University Art Gallery

Current Exhibitions

Nancy Friese: Wild Vine © Nancy Friese: Wild Vine, 2013, 41 x 41, watercolor

Gayle Wells Mandle: Rising Tide © Gayle Wells Mandle: Rising Tide, mix media

Pat Coomey Thornton: Transitions © Pat Coomey Thornton: Transitions, 46” x 36”

Photograph of exhibition

Photograph of exhibition

September 18 - November 15, 2015

Counterpoints: Colors, Layers, Lines

An exhibition of paintings by Nancy Friese, Gayle Wells Mandle, and Pat Coomey Thornton

Reception: Tues, Sept 29, 6 – 8 PM,
Artist Talk 7 PM

Curator: Viera Levitt

The exhibition, Counterpoints: Colors, Layers, Lines at UMass Dartmouth University Art Gallery in New Bedford, presents the work of three very different, yet highly compatible female artists. While they all use strong, intense colors and the layering of various elements and lines, each artist's work is best described by one of the three words in the exhibition title. The almost psychedelic interpretation of colors in Friese's landscapes, the inclusion of photography or other unusual materials in Mandle's critical narratives and the underlying geometry, and references to female imagery in Thorton's flowers all share an affinity towards abstraction while inspiring visitors to look closer to discover the inner logic of each piece.

The exhibition is open through November 15th with the reception and artist talk on Tuesday, September 29, 6 to 8 pm.

Nancy Friese received an MFA from Yale University School of Art and studied in the graduate painting program at the University of California, Berkeley. She has a B.S. from the University of North Dakota.
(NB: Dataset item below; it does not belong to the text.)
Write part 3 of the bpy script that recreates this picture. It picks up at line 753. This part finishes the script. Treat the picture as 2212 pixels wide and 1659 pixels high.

Nancy’s paintings and prints are represented by Cade Tompkins Projects. A member of ArtTable, she resides in Rhode Island and North Dakota and teaches at Rhode Island School of Design.

I construct a piece slowly and in repeated outdoor sessions. Watercolor can be both additive and subtractive while dynamically moving forward. It lends itself to quick progressions, luminous color and portability in open air. Being at a site, I use composites of nature to create the whole. Interpreted color, moving light, contrasting textures, and a wide scope and scale are goals that continue to enthrall and challenge me. The whole painting project is exhilarating and experiential. I see all painting as a buildup of abstracted elements where color shapes and linear counterpoints commingle suddenly to a synthetic realm.

Gayle Wells Mandle is a mixed media painter with a studio in South Dartmouth, MA. She has an MFA from Rhode Island School of Design. Gayle has traveled extensively and recently has returned from living four years with her husband in Doha, Qatar.

I think of myself as a storyteller with the responsibility to call attention to world events affecting our wellbeing. My inspiration is drawn from a crumbling socio-political infrastructure and the detritus left by “civilization”. The collage technique allows the play of real imagery through my photographs, layered with abstract gestural painting in acrylic and oil. I layer textiles, corrugated cardboard, and screening in the composition, gluing as well as ripping to create a more tactile and physical dimension to the canvas. My process involves continual adding and editing, the story revealed and then partially veiled to engage in a dialogue with the observer.

Pat Coomey Thornton is a graduate of Massachusetts College of Art and Design, Boston and holds an MFA from Pius XII Institute, Florence, Italy. She taught at the Worcester Art Museum School before working at Rhode Island School of Design for 20 years. She has exhibited in Boston, Worcester, and locally in Southeastern Massachusetts. Pat’s work is in the collections of the Rose Art Museum, Brandeis University, Paine Webber, Meditech, and in private collections.

Rather than describe the visual world, I strive to evoke associations and hope to generate more than one interpretation in my paintings. I envision line as a generative, time-based element that creates energy, tempo and spatial relationships as well as suggest form. I see the whole work as a layering of simultaneous perceptions that are depicted with both abandon and control and that suggest the continuum of energy and changing relationships.